De acordo com Paro (1997), a participação da comunidade no cotidiano da escola depara-se com inúmeros obstáculos para que possa se concretizar efetivamente na sua prática e um dos empecilhos para que ela se efetive é justamente o fato da convicção dos sujeitos sobre a relevância da sua participação, pois a baixa escolaridade é motivo para se sentirem menosprezados e incapazes de contribuir com o processo de ensino da escola. Para Garske (1998),


Essa participação, como todo processo democrático, é também um caminho que se faz ao caminhar. Daí a importância de se ter o PPP como instrumento que dá direção a essa caminhada.
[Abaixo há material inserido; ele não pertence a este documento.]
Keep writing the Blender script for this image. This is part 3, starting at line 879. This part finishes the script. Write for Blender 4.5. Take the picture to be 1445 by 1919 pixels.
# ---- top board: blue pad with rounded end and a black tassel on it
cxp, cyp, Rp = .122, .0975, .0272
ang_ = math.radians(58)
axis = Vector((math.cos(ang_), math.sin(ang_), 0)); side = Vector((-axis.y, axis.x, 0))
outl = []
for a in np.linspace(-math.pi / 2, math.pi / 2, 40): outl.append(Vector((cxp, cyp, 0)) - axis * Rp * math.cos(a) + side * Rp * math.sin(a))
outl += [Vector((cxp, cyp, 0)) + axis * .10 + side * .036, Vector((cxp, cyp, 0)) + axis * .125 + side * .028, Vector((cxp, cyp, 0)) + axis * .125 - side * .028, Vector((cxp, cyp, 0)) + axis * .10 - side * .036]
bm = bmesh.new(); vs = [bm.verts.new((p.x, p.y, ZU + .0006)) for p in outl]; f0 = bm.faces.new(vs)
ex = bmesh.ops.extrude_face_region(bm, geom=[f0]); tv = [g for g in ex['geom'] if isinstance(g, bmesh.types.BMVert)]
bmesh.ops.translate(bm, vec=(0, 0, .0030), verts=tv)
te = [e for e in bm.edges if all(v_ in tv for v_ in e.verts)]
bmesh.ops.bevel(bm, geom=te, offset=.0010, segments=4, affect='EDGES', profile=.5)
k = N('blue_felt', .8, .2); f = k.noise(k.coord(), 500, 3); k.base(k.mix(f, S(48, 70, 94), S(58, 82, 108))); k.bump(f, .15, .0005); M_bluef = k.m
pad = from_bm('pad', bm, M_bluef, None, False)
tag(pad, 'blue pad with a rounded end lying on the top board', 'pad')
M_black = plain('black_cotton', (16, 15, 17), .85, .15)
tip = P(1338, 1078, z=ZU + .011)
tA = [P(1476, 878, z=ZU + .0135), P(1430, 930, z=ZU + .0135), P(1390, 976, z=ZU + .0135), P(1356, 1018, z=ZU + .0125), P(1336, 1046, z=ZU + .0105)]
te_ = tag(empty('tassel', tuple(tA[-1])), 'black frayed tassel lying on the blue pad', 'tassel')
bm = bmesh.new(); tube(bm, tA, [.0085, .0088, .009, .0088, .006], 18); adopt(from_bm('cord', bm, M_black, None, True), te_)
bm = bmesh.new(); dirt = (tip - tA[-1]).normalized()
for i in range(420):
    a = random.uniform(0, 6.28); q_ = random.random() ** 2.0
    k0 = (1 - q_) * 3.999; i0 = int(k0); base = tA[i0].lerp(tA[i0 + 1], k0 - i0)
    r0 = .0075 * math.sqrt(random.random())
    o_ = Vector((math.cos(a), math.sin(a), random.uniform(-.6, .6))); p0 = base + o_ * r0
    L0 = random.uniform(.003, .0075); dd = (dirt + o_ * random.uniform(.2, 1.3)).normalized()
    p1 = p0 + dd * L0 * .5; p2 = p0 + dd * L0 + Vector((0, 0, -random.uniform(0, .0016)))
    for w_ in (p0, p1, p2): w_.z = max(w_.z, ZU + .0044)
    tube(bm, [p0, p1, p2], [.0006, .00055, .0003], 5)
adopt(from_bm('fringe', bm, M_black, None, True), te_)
E é justamente esse mais um dos grandes limites da escola: a dificuldade de buscar formas de participação da comunidade na escola, e o que é pior, a falta de compreensão de que o projeto poderia se estabelecer como o instrumento que daria condições reais e efetivas de participação da comunidade nas tomadas de decisão e na execução do seu projeto (p. 108).


A ampliação dos processos democráticos e a participação de todos os setores da comunidade escolar constituem um desafio para a gestão administrativa comprometida com a descentralização e a socialização do poder. Os professores não são seres iluminados e nem os únicos capazes de contribuir com a organização e intencionalidades da escola. A participação de todos os sujeitos que compõem a comunidade escolar na elaboração e execução do Projeto Político Pedagógico contribui para o desenvolvimento da autonomia e das práticas democratizantes no interior da escola, pois a participação pode resgatar o sentido da educação pública em termos da organização e do poder de tomar as decisões na ação educativa, além de abrir canais que favoreçam o exercício da democracia na escola, pois a intencionalidade da escola pública exige é que seja democrática.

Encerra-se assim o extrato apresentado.